■ TASK INSTRUCTIONS
Copy exactly the lines from the start of the material through the line with "def P(x, y, D): return". Pictures stay out of the copy.

■ MATERIAL
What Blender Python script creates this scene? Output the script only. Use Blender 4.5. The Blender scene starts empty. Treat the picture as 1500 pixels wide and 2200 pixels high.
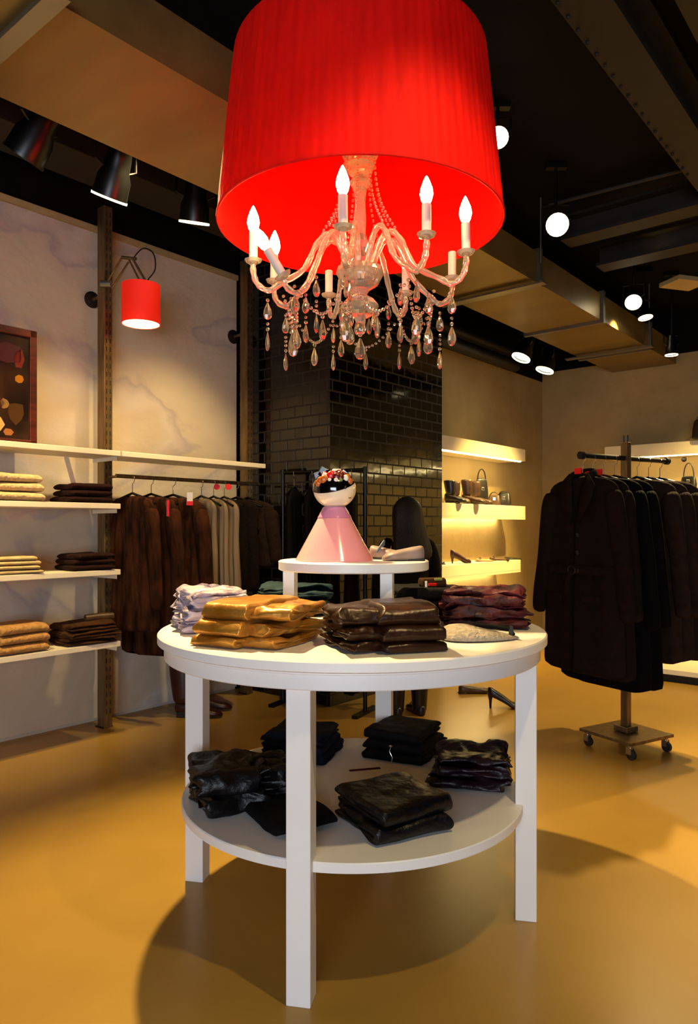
import bpy, math, random
from mathutils import Vector, Matrix, noise
R = random.Random(7)
PI = math.pi
S = bpy.context.scene
COL = S.collection

# ------------------------------------------------------------------ camera
F = 1560.0; CX = 750.0; CY = 1130.0; EYE = 1.2
cam_d = bpy.data.cameras.new('camera')
cam_d.sensor_fit = 'VERTICAL'; cam_d.sensor_height = 24.0
cam_d.lens = F / 2200 * 24.0
cam_d.shift_y = 30.0 / 2200
cam_d.clip_start = 0.05
cam = bpy.data.objects.new('camera', cam_d); COL.objects.link(cam)
cam.location = (0, 0, EYE); cam.rotation_euler = (PI / 2, 0, 0)
S.camera = cam

# ------------------------------------------------------------------ exposure and world
S.view_settings.view_transform = 'Standard'
S.view_settings.look = 'None'
S.view_settings.exposure = 0.0
S.view_settings.gamma = 1.0
S.view_settings.use_curve_mapping = False
w = bpy.data.worlds.new('world'); S.world = w; w.use_nodes = True
w.node_tree.nodes['Background'].inputs[0].default_value = (1.0, 0.62, 0.32, 1)
w.node_tree.nodes['Background'].inputs[1].default_value = 0.015

# room axes: u runs along the left wall away from the camera, v points to the right of it
UX, UY = 0.640, 0.768
TH = math.atan2(UY, UX)
def W(a, b, z=0.0): return Vector((a * UX + b * UY, a * UY - b * UX, z))
def P(x, y, D): return Vector(((x - CX) / F * D, D, EYE - (y - CY) / F * D))

# ------------------------------------------------------------------ lights
WARM = (1.0, 0.75, 0.33)
GOLD = (1.0, 0.70, 0.20)
def aim(o, tgt):
    d = Vector(tgt) - Vector(o.location)
    o.rotation_euler = d.to_track_quat('-Z', 'Y').to_euler()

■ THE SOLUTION
What Blender Python script creates this scene? Output the script only. Use Blender 4.5. The Blender scene starts empty. Treat the picture as 1500 pixels wide and 2200 pixels high.
import bpy, math, random
from mathutils import Vector, Matrix, noise
R = random.Random(7)
PI = math.pi
S = bpy.context.scene
COL = S.collection

# ------------------------------------------------------------------ camera
F = 1560.0; CX = 750.0; CY = 1130.0; EYE = 1.2
cam_d = bpy.data.cameras.new('camera')
cam_d.sensor_fit = 'VERTICAL'; cam_d.sensor_height = 24.0
cam_d.lens = F / 2200 * 24.0
cam_d.shift_y = 30.0 / 2200
cam_d.clip_start = 0.05
cam = bpy.data.objects.new('camera', cam_d); COL.objects.link(cam)
cam.location = (0, 0, EYE); cam.rotation_euler = (PI / 2, 0, 0)
S.camera = cam

# ------------------------------------------------------------------ exposure and world
S.view_settings.view_transform = 'Standard'
S.view_settings.look = 'None'
S.view_settings.exposure = 0.0
S.view_settings.gamma = 1.0
S.view_settings.use_curve_mapping = False
w = bpy.data.worlds.new('world'); S.world = w; w.use_nodes = True
w.node_tree.nodes['Background'].inputs[0].default_value = (1.0, 0.62, 0.32, 1)
w.node_tree.nodes['Background'].inputs[1].default_value = 0.015

# room axes: u runs along the left wall away from the camera, v points to the right of it
UX, UY = 0.640, 0.768
TH = math.atan2(UY, UX)
def W(a, b, z=0.0): return Vector((a * UX + b * UY, a * UY - b * UX, z))
def P(x, y, D): return Vector(((x - CX) / F * D, D, EYE - (y - CY) / F * D))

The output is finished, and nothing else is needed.